El viajero también se deja engañar

A la ciudad de Mahajanga (en el noroeste de Madagascar) el viajero insatisfecho llegó procedente de Antananarivo (capital), después de un ajetreado y accidentado trayecto -de más de un día (avería, incluida)- entre saltos de bache en bache en un remozado Peugot 504, habilitado y ocupado ora por doce personas ora por quince.
Que ¿cómo entraban?.
Todavía se lo pregunta.
Después de una corta noche y mañana de profundo sueño en un hotel de Mahajanga, este viajero no tenía ganas de hacer grandes descubrimientos. Únicamente pasear por la pequeña ciudad. Hasta en eso es diferente Madagascar, sus calles llegan a ser interesantes.
Pasear, pasear, pasear, paseaaaaar….
Pero otro interés al del viajero-despistado tiene el hábil joven local. Ve negocio en cuanto asoma en la lejanía de la calle el blanco barbudo, a quien observa pasear sin rumbo por las calles polvorientas, cercanas a su hotel salvavidas.

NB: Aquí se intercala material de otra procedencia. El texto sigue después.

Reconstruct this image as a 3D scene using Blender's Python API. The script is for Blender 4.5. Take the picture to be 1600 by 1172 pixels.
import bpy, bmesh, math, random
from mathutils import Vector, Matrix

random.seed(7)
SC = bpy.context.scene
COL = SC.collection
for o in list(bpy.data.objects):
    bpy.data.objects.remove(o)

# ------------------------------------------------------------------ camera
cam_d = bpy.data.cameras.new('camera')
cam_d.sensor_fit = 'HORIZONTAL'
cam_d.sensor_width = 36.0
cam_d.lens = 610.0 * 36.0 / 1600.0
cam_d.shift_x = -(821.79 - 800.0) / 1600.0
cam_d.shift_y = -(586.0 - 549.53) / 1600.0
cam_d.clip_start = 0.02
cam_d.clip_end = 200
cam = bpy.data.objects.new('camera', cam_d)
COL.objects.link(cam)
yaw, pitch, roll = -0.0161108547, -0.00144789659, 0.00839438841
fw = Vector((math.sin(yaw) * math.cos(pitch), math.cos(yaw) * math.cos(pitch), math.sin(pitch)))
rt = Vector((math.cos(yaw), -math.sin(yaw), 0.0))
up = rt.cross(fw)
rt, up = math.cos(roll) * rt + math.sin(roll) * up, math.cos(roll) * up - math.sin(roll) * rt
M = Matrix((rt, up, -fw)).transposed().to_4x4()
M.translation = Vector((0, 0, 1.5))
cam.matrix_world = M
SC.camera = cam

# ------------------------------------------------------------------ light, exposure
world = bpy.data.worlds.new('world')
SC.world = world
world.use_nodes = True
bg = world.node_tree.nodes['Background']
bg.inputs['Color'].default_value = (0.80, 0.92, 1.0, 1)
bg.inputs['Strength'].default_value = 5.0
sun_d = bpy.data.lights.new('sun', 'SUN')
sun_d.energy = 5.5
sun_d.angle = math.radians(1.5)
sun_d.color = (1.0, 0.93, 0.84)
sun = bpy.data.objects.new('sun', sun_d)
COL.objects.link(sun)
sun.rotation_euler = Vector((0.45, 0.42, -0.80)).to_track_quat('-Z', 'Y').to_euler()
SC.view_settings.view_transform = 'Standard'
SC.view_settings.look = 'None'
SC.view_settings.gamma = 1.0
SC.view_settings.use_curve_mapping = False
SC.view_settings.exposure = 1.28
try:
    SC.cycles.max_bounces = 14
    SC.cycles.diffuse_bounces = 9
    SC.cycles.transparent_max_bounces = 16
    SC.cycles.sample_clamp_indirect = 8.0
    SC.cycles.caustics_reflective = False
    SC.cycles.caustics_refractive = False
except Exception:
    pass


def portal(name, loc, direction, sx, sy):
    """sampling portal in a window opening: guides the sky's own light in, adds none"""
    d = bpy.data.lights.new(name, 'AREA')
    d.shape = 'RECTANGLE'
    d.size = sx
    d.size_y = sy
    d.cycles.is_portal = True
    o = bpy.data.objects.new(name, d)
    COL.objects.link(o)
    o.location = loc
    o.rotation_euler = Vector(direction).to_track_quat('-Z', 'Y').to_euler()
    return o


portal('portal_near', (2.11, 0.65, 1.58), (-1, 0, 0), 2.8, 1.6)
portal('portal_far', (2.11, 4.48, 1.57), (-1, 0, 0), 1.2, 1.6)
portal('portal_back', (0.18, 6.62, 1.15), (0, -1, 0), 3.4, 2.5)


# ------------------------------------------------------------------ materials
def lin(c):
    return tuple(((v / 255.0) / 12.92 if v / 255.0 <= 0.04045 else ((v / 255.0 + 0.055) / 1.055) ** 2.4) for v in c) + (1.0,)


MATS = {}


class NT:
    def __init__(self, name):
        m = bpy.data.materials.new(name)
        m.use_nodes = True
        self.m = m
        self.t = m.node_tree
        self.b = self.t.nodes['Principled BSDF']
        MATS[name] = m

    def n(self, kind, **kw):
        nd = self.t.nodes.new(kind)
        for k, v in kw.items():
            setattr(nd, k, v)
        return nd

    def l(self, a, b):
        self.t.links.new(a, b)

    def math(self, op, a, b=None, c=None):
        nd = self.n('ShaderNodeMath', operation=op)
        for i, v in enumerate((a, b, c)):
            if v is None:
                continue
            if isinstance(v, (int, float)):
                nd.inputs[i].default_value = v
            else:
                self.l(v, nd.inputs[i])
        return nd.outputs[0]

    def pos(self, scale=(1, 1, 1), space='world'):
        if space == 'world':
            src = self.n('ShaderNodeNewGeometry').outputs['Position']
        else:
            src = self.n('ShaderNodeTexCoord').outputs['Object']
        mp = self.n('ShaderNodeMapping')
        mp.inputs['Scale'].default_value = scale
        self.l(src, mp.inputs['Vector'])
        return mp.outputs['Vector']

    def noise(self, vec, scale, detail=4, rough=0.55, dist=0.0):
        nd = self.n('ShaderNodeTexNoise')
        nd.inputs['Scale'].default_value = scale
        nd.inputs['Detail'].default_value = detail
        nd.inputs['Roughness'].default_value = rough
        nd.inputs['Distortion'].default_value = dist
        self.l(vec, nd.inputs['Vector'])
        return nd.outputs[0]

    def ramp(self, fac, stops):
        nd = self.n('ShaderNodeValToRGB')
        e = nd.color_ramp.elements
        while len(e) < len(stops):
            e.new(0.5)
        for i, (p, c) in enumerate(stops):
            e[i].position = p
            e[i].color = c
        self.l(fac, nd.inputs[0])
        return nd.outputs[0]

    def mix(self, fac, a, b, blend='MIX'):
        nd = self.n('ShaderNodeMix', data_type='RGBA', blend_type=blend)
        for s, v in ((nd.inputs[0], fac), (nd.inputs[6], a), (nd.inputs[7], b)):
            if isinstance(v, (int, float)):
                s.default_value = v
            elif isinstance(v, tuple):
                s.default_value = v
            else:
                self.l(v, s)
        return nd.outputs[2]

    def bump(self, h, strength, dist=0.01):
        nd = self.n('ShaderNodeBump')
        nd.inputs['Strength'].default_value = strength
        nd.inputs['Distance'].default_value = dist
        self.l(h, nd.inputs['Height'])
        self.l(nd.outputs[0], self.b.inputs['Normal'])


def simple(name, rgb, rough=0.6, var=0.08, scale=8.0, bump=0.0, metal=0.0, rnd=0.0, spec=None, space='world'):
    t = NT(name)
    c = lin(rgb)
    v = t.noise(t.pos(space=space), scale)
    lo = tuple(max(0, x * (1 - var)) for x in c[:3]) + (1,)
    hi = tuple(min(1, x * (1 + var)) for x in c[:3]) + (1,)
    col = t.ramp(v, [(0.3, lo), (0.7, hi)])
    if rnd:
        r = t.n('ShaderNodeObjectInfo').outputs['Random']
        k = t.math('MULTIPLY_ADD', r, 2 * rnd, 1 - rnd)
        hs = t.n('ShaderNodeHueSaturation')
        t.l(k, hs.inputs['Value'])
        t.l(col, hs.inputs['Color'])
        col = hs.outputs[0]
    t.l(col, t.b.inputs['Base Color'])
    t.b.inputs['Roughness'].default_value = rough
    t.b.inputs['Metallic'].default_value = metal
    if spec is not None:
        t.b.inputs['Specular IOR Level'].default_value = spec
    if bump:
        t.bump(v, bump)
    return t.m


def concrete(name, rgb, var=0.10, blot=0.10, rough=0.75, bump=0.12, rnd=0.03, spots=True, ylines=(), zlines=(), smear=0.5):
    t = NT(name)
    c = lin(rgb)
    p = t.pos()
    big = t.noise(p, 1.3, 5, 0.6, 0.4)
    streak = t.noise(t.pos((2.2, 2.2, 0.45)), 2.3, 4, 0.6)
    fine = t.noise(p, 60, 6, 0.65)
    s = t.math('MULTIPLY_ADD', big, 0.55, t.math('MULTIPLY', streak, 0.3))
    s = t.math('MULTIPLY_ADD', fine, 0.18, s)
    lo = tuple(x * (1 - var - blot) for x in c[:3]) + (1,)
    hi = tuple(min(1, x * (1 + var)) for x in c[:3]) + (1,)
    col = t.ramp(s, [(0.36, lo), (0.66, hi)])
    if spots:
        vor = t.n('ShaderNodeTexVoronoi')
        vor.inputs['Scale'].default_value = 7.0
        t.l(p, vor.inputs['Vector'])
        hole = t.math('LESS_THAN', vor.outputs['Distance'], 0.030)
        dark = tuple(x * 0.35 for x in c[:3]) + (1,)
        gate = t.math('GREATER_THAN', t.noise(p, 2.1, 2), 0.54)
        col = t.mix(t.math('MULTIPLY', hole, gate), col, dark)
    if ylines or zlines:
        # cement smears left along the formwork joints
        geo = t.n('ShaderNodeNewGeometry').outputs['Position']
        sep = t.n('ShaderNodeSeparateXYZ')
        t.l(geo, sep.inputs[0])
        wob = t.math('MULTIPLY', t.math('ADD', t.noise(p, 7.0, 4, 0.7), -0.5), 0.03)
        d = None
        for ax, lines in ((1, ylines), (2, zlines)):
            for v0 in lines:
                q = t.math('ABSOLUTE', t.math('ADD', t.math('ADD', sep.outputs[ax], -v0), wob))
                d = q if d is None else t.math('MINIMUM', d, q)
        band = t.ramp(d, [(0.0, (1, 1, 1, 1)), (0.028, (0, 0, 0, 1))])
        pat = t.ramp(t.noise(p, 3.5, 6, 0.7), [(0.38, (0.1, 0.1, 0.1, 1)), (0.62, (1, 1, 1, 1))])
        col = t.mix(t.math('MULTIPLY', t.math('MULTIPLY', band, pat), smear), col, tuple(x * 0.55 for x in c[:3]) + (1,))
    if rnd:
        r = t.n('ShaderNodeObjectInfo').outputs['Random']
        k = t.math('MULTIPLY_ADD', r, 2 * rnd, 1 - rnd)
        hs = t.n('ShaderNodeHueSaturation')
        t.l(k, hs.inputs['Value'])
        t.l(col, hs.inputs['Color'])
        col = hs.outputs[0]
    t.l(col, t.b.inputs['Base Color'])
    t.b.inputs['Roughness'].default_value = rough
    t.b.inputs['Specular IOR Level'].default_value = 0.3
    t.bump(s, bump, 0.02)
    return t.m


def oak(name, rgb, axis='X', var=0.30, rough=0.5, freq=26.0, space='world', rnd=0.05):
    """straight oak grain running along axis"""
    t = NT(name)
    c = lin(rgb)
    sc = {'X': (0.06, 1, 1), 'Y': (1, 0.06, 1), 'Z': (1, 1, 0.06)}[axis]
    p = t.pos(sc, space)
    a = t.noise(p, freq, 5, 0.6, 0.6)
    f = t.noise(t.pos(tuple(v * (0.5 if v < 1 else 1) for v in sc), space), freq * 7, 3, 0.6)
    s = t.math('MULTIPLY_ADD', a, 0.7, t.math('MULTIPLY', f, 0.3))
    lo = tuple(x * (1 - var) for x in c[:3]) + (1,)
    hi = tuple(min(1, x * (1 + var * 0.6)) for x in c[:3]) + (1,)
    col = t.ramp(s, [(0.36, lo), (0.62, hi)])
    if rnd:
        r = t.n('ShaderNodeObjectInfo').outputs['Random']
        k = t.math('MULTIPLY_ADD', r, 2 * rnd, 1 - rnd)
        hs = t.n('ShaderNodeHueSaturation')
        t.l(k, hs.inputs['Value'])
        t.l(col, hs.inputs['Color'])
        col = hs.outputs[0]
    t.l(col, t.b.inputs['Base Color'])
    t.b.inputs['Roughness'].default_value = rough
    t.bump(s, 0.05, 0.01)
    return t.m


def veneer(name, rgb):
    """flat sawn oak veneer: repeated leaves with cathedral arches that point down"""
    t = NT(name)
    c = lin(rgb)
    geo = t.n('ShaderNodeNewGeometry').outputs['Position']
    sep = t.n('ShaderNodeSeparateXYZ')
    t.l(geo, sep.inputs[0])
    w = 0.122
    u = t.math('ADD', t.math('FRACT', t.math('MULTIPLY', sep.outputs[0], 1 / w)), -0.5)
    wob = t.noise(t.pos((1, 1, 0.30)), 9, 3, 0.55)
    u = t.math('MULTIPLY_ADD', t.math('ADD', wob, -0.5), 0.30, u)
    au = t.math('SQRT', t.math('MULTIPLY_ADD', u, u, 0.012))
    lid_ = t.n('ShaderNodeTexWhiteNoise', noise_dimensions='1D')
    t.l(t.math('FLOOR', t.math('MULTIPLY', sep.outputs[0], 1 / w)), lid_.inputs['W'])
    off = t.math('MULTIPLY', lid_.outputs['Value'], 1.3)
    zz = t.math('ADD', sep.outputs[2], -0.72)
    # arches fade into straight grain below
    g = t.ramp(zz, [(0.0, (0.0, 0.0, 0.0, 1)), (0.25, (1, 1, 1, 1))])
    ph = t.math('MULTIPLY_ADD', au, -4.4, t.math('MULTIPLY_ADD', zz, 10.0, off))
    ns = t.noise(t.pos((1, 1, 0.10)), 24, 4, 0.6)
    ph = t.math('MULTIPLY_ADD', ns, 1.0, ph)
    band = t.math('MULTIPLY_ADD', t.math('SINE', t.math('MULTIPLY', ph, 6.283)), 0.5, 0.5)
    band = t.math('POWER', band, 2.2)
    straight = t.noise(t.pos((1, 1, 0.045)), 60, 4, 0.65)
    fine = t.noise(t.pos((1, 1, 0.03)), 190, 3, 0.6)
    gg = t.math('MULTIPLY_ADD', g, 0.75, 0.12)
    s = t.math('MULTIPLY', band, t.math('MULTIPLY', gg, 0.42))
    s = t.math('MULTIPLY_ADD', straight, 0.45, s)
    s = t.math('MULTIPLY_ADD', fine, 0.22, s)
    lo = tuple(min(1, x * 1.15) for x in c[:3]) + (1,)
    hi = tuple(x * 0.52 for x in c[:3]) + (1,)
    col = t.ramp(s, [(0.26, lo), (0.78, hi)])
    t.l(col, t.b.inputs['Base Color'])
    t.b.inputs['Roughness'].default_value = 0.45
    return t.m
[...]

No siempre es fácil desentenderse del incansable y simpático buscavidas, de los muchos que hay por las veredas y caminos africanos. A veces por simpatía, a veces por aburrimiento el mochilero deja que el villano (vecino del estado llano en una villa o aldea) decida cómo debe pasar la jornada.
En aquellas calles polvorientas cualquier emprendedor negocio turístico parecería alejado de cualquier viajero, pero si el buscavidas se lo sabe montar, podría organizar un recorrido por los alrededores que difícilmente realizaría una persona por sus propios medios, a no ser que el tiempo le olvidara en la ciudad un par de semanas.
Encomendándose a la buena voluntad del caza-turistas, el descubridor-viajero tuvo algunas veces posibilidades de descubrir ya parajes inolvidables.
No fue así en aquella ocasión.
Siguiendo las ocurrencias del joven -nada parecido a un plan preestablecido- en su oxidado Peugot (de poca cilindrada), este viajero vislumbró, entre otras insulsas plazas, un pequeño embalse sagrado, en medio de la nada, y plagado -a cientos- de peces, también sagrados, que ocupaban las limpias aguas de una especie de charco-oasis, ni necesario, ni maravilloso, ni auténtico merecedor de una fotografía.